Published: Fri 5 Jul 2019 07:19 PM
Foreign buyers to pay $3 mln over unlawful rural land purchases
By Paul McBeth
July 5 (BusinessDesk) - Foreign buyers will end up in the red after agreeing to pay almost $3 million in penalties for purchasing rural land north of Auckland without Overseas Investment Office consent.
The High Court yesterday ordered Chinese businessmen Zhongliang Hong and Xueli Ke, and IRL Investment and Grand Energetic Company to pay $2.95 million for breaching the Overseas Investment Act when they bought two properties in 2012 and 2014. They paid about $4.5 million for one of the sites and stood to gain $2.3 million when they sold it for $10.1 million in June this year. The other site was bought for almost $2.6 million and is due to be sold for about $3.3 million in September at no gain after deducting expenses.

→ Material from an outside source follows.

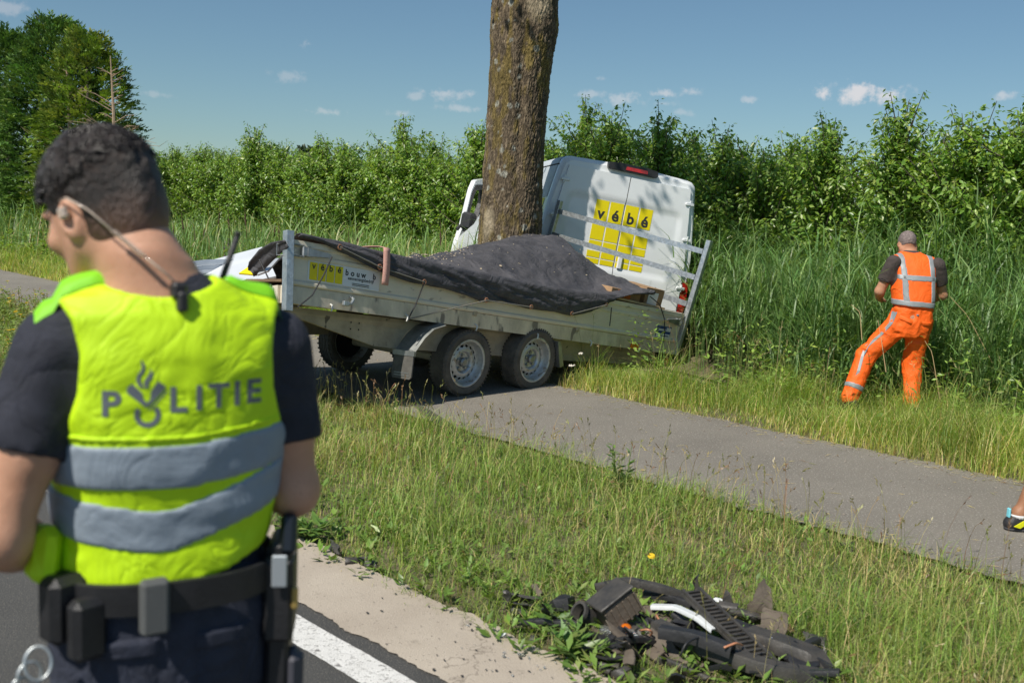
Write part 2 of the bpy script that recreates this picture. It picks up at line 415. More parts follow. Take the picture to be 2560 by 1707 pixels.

After the penalty, that will mean the businessmen will be in the red by about $600,000. At the time of the breaches, the law allowed for a maximum penalty of $300,000 or the quantifiable gain made on the sale of the property, whichever is higher.
"Our rural land has special protections under the Overseas Investment Act to ensure that overseas investors meet certain requirements to be able to buy it," OIO group manager Vanessa Horne said in a statement.
"The OIO will continue to investigate people and companies that do not respect the safeguards the act provides for this sensitive land."
Hong, Ke and the companies admitted their liability, and the settlement shows the businessmen will each pay $307,500 and IRL $2.3 million. Hong and Ke will also each pay $10,000 to help cover the regulator's monitoring and enforcement costs.
The OIO began its investigation in October 2016, but the settlement was delayed when the businessmen changed their lawyers three times.
Hong and Ke applied for retrospective consent to buy the properties but were rejected as the OIO didn't deem their investment would provide enough benefit to New Zealand under the rural land test.